> [TASK GOAL] Every record must appear in your copy exactly as written, with no pictures.

> [INPUT FOR THIS TASK]
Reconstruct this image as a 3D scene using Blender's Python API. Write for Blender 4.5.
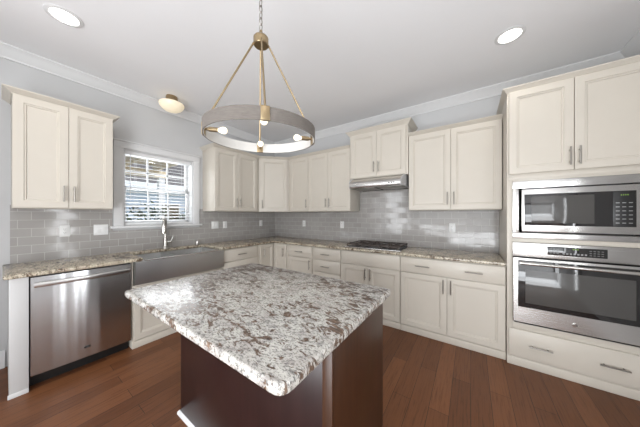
import bpy, bmesh, math, random
from mathutils import Vector, Matrix
random.seed(7)
R = math.radians
scene = bpy.context.scene
for o in list(bpy.data.objects):
    bpy.data.objects.remove(o)

# ------------------------------------------------------------ camera, world, lights, exposure
cam_d = bpy.data.cameras.new('camera')
cam_d.sensor_width = 36.0
cam_d.lens = 218.87 / 640 * 36.0
cam_d.shift_y = 0.0026
cam_d.clip_start = 0.05
cam = bpy.data.objects.new('camera', cam_d)
scene.collection.objects.link(cam)
cam.location = (3.415, -3.278, 1.3525)
cam.rotation_euler = (R(90), 0, 0.6026)
scene.camera = cam

world = bpy.data.worlds.new('world')
scene.world = world
world.use_nodes = True
wn = world.node_tree
sky = wn.nodes.new('ShaderNodeTexSky')
sky.sky_type = 'NISHITA'
sky.sun_disc = False
sky.sun_elevation = R(50)
sky.sun_rotation = R(60)
wn.links.new(sky.outputs['Color'], wn.nodes['Background'].inputs['Color'])
wn.nodes['Background'].inputs['Strength'].default_value = 0.22


def light(name, kind, loc, rot, energy, color=(1, 1, 1), **kw):
    d = bpy.data.lights.new(name, kind)
    d.energy = energy
    d.color = color
    for k, v in kw.items():
        setattr(d, k, v)
    o = bpy.data.objects.new(name, d)
    scene.collection.objects.link(o)
    o.location = loc
    o.rotation_euler = rot
    return o


light('sun', 'SUN', (4, 8, 9), Vector((4, 8, 9)).to_track_quat('Z', 'Y').to_euler(), 3.0, (1, .96, .9), angle=R(1))
# daylight through the glazed door of the living area behind the kitchen
light('patio_door_daylight', 'AREA', (.05, -6.6, 1.40), (0, R(-90), 0), 12, (.94, .972, 1),
      shape='RECTANGLE', size=2.0, size_y=1.2)
for dy in (-2.565, -2.435):  # strips added so the dishwasher steel shows bright streaks
    light('streak_strip_light', 'AREA', (4.626 - .03, dy, 1.30), (0, R(90), 0), 5, (.94, .972, 1),
          shape='RECTANGLE', size=1.7, size_y=.10)
# added side, rear and upward fill lights, and the rear door
light('side_fill', 'AREA', (4.59, -6.2, 1.35), (0, R(90), 0), 56, (.93, .968, 1),  # unseen panel added to light the window wall
      shape='RECTANGLE', size=2.2, size_y=1.8)
light('rear_fill', 'AREA', (2.9, -7.35, 1.35), (R(90), 0, R(4)), 46, (.93, .968, 1),  # unseen panel added as frontal fill; the rear wall is solid
      shape='RECTANGLE', size=3.2, size_y=2.3)
light('rear_door_daylight', 'AREA', (.55, -7.3, 1.5), (R(90), 0, R(-22)), 20, (.93, .968, 1),
      shape='RECTANGLE', size=.6, size_y=1.75)
light('fill_uplight', 'AREA', (3.25, -4.7, .5), (R(147), 0, R(-8)), 62, (.925, .965, 1),  # unseen lamp added to brighten the ceiling and cabinets
      shape='RECTANGLE', size=2.4, size_y=1.3)
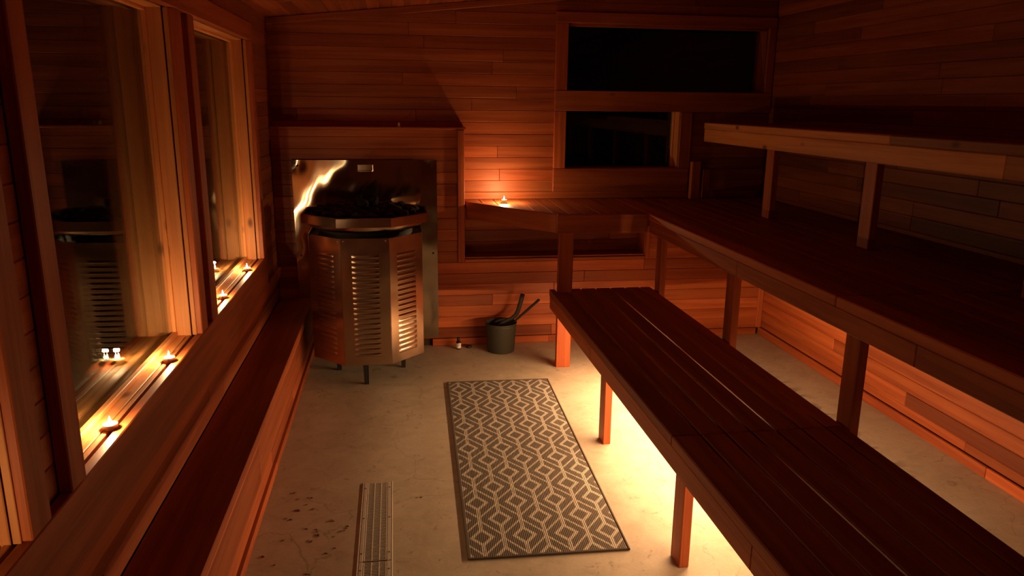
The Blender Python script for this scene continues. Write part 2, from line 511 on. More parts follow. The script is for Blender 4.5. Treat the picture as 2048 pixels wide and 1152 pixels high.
bo = link('wall_bumpout', boxes_mesh('wall_bumpout', [
    (XL, 0.445, YF+0.014, YW-0.002, 0, 1.474), (0.445, 1.752, YF+0.014, YW-0.002, 0, 0.612), (1.752, XR, YF+0.014, YW-0.002, 0, 0.955)]), BACKING)
tag(bo, 'thicker lower layer of the back wall rising into the stove surround', 'wall', kind='structure')
A, B_, D, M_ = (1.22, 1.22, 1.2), (1.42, 1.45, 1.4), (0.74, 0.72, 0.7), (1.0, 0.98, 0.95)
XE = XR
board_rows(bo, 'x', YF, XL, XE, E0[:8], CX, 0.014, 1, tints={
    0: [(XL, 0.10, M_), (0.10, 1.072, D), (1.072, XE, A)],
    1: [(XL, 0.05, A), (0.05, XE-0.8, B_), (XE-0.8, XE, A)],
    2: [(XL, -0.1, D), (-0.1, 1.35, A), (1.35, XE, B_)],
    3: [(XL, 0.65, (0.78, 0.74, 0.72)), (0.65, 1.9, B_), (1.9, XE, M_)],
    4: [(XL, 1.085, A), (1.085, XE, (1.1, 1.05, 1.0))],
    5: [(XL, 1.30, (0.95, 0.85, 0.85)), (1.30, XE, (0.8, 0.72, 0.7))],
    6: [(XL, 1.735, (1.3, 1.22, 1.15)), (1.735, XE, (0.8, 0.74, 0.72))]})
board_rows(bo, 'x', YF, 1.74, XE, E0[7:12], CX, 0.014, 1, joints=(0.6, 0.9), lo=0.85, hi=1.1)
board_rows(bo, 'x', YF, XL, 0.43, E0[7:19], CX, 0.014, 1, joints=(0.6, 1.3), tints={10: [(XL, 0.43, (1.0, 1.0, 1.0))], 9: [(XL, 0.43, (0.85, 0.82, 0.8))]}, lo=0.66, hi=1.05)
box('filler_board', XL, 0.43, YF, YF+0.014, E0[18], 1.474, CX, bo, 0.003, 1.05)
box('ledge_board', 0.44, 1.755, YF-0.004, YW, 0.612, 0.625, CX, bo, 0.002, (0.8, 0.75, 0.7))
box('side_board', 1.7285, 1.7395, YF+0.001, YW-0.001, 0.6255, 0.955, CY, bo, 0.002, 1.1)
box('side_board', 0.4455, 0.4580, YF+0.001, YW-0.001, 0.6255, 1.4735, CZ, bo, 0.002, 1.0)
box('cap_board', XL, 0.470, YF-0.012, YW, 1.474, 1.490, CX, bo, 0.003, (0.95, 0.9, 0.88))

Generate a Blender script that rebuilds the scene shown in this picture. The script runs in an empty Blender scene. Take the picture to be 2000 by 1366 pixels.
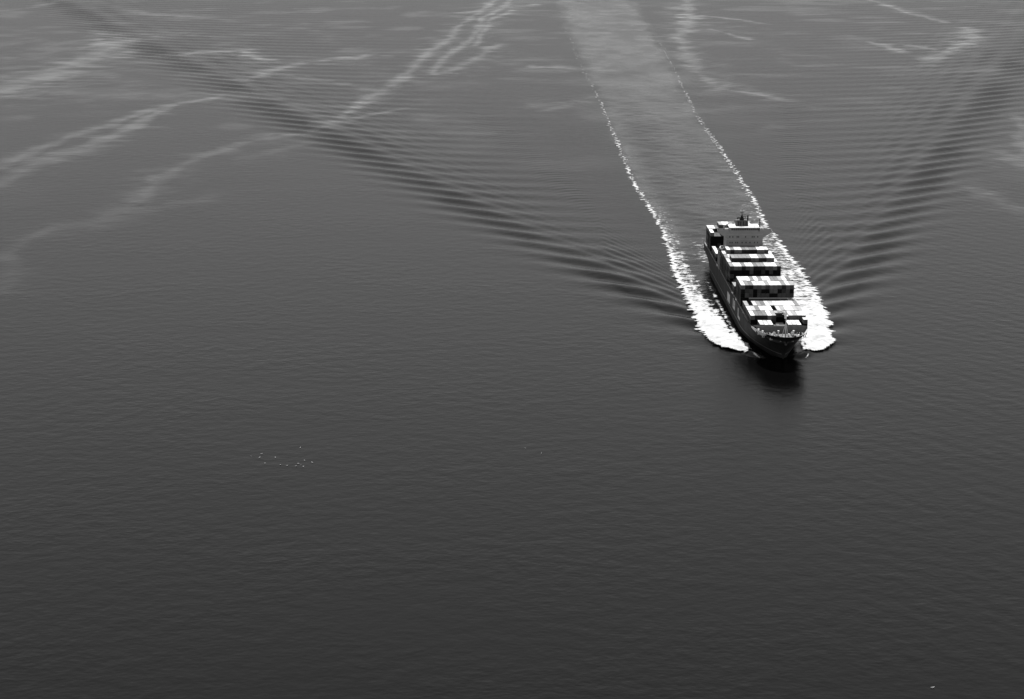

> [REPLY]
Reconstruct this image as a 3D scene using Blender's Python API. Write for Blender 4.5.
import bpy, bmesh, math, random
from mathutils import Vector, Matrix
random.seed(7)
R = math.radians
scene = bpy.context.scene
for o in list(bpy.data.objects):
    bpy.data.objects.remove(o)

# ------------------------------------------------------------ camera, world, lights, exposure
cam_d = bpy.data.cameras.new('camera')
cam_d.sensor_width = 36.0
cam_d.lens = 218.87 / 640 * 36.0
cam_d.shift_y = 0.0026
cam_d.clip_start = 0.05
cam = bpy.data.objects.new('camera', cam_d)
scene.collection.objects.link(cam)
cam.location = (3.415, -3.278, 1.3525)
cam.rotation_euler = (R(90), 0, 0.6026)
scene.camera = cam

world = bpy.data.worlds.new('world')
scene.world = world
world.use_nodes = True
wn = world.node_tree
sky = wn.nodes.new('ShaderNodeTexSky')
sky.sky_type = 'NISHITA'
sky.sun_disc = False
sky.sun_elevation = R(50)
sky.sun_rotation = R(60)
wn.links.new(sky.outputs['Color'], wn.nodes['Background'].inputs['Color'])
wn.nodes['Background'].inputs['Strength'].default_value = 0.22


def light(name, kind, loc, rot, energy, color=(1, 1, 1), **kw):
    d = bpy.data.lights.new(name, kind)
    d.energy = energy
    d.color = color
    for k, v in kw.items():
        setattr(d, k, v)
    o = bpy.data.objects.new(name, d)
    scene.collection.objects.link(o)
    o.location = loc
    o.rotation_euler = rot
    return o


light('sun', 'SUN', (4, 8, 9), Vector((4, 8, 9)).to_track_quat('Z', 'Y').to_euler(), 3.0, (1, .96, .9), angle=R(1))
# daylight through the glazed door of the living area behind the kitchen
light('patio_door_daylight', 'AREA', (.05, -6.6, 1.40), (0, R(-90), 0), 12, (.94, .972, 1),
      shape='RECTANGLE', size=2.0, size_y=1.2)
for dy in (-2.565, -2.435):  # strips added so the dishwasher steel shows bright streaks
    light('streak_strip_light', 'AREA', (4.626 - .03, dy, 1.30), (0, R(90), 0), 5, (.94, .972, 1),
          shape='RECTANGLE', size=1.7, size_y=.10)
# added side, rear and upward fill lights, and the rear door
light('side_fill', 'AREA', (4.59, -6.2, 1.35), (0, R(90), 0), 56, (.93, .968, 1),  # unseen panel added to light the window wall
      shape='RECTANGLE', size=2.2, size_y=1.8)
light('rear_fill', 'AREA', (2.9, -7.35, 1.35), (R(90), 0, R(4)), 46, (.93, .968, 1),  # unseen panel added as frontal fill; the rear wall is solid
      shape='RECTANGLE', size=3.2, size_y=2.3)
light('rear_door_daylight', 'AREA', (.55, -7.3, 1.5), (R(90), 0, R(-22)), 20, (.93, .968, 1),
      shape='RECTANGLE', size=.6, size_y=1.75)
light('fill_uplight', 'AREA', (3.25, -4.7, .5), (R(147), 0, R(-8)), 62, (.925, .965, 1),  # unseen lamp added to brighten the ceiling and cabinets
      shape='RECTANGLE', size=2.4, size_y=1.3)
The Blender Python script for this scene continues. Write part 2, from line 511 on. More parts follow. The script is for Blender 4.5. Treat the picture as 2048 pixels wide and 1152 pixels high.
bo = link('wall_bumpout', boxes_mesh('wall_bumpout', [
    (XL, 0.445, YF+0.014, YW-0.002, 0, 1.474), (0.445, 1.752, YF+0.014, YW-0.002, 0, 0.612), (1.752, XR, YF+0.014, YW-0.002, 0, 0.955)]), BACKING)
tag(bo, 'thicker lower layer of the back wall rising into the stove surround', 'wall', kind='structure')
A, B_, D, M_ = (1.22, 1.22, 1.2), (1.42, 1.45, 1.4), (0.74, 0.72, 0.7), (1.0, 0.98, 0.95)
XE = XR
board_rows(bo, 'x', YF, XL, XE, E0[:8], CX, 0.014, 1, tints={
    0: [(XL, 0.10, M_), (0.10, 1.072, D), (1.072, XE, A)],
    1: [(XL, 0.05, A), (0.05, XE-0.8, B_), (XE-0.8, XE, A)],
    2: [(XL, -0.1, D), (-0.1, 1.35, A), (1.35, XE, B_)],
    3: [(XL, 0.65, (0.78, 0.74, 0.72)), (0.65, 1.9, B_), (1.9, XE, M_)],
    4: [(XL, 1.085, A), (1.085, XE, (1.1, 1.05, 1.0))],
    5: [(XL, 1.30, (0.95, 0.85, 0.85)), (1.30, XE, (0.8, 0.72, 0.7))],
    6: [(XL, 1.735, (1.3, 1.22, 1.15)), (1.735, XE, (0.8, 0.74, 0.72))]})
board_rows(bo, 'x', YF, 1.74, XE, E0[7:12], CX, 0.014, 1, joints=(0.6, 0.9), lo=0.85, hi=1.1)
board_rows(bo, 'x', YF, XL, 0.43, E0[7:19], CX, 0.014, 1, joints=(0.6, 1.3), tints={10: [(XL, 0.43, (1.0, 1.0, 1.0))], 9: [(XL, 0.43, (0.85, 0.82, 0.8))]}, lo=0.66, hi=1.05)
box('filler_board', XL, 0.43, YF, YF+0.014, E0[18], 1.474, CX, bo, 0.003, 1.05)
box('ledge_board', 0.44, 1.755, YF-0.004, YW, 0.612, 0.625, CX, bo, 0.002, (0.8, 0.75, 0.7))
box('side_board', 1.7285, 1.7395, YF+0.001, YW-0.001, 0.6255, 0.955, CY, bo, 0.002, 1.1)
box('side_board', 0.4455, 0.4580, YF+0.001, YW-0.001, 0.6255, 1.4735, CZ, bo, 0.002, 1.0)
box('cap_board', XL, 0.470, YF-0.012, YW, 1.474, 1.490, CX, bo, 0.003, (0.95, 0.9, 0.88))

Generate a Blender script that rebuilds the scene shown in this picture. The script runs in an empty Blender scene. Take the picture to be 2000 by 1366 pixels.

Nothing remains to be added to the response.